Critical temperatures and collapsing of two-dimensional Log gases

TL;DR

This paper analyzes the critical behavior of two-dimensional log gases on a sphere, deriving explicit formulas for the critical temperature and studying the system's collapse phenomena using advanced geometric and analytic methods.

Contribution

It introduces a novel approach using Fulton--MacPherson compactification and complex analysis to relate critical temperatures to a discrete optimization problem in log gases.

Findings

Explicit formulas for critical temperature and partition function divergence.

Description of dipole formation near the critical temperature for two-component plasma.

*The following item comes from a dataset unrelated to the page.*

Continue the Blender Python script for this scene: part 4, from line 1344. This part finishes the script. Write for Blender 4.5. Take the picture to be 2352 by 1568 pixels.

Application of the theory to models like the Onsager turbulence model.

Abstract

We consider the canonical ensemble of a system of point particles on the sphere interacting via a logarithmic pair potential. In this setting, we study the associated Gibbs measure and partition function, and we derive explicit formulas relating the critical temperature, at which the partition function diverges, to a certain discrete optimization problem. We further show that the asymptotic behavior of both the partition function and the Gibbs measure near the critical temperature is governed by the same optimization problem. Our approach relies on the Fulton--MacPherson compactification of configuration spaces and analytic continuation of complex powers. To illustrate the results, we apply them to well-studied systems, including the two-component plasma and the Onsager model of turbulence. In particular, for the two-component plasma with general charges, we describe the formation of dipoles close to the critical temperature, which we determine explicitly.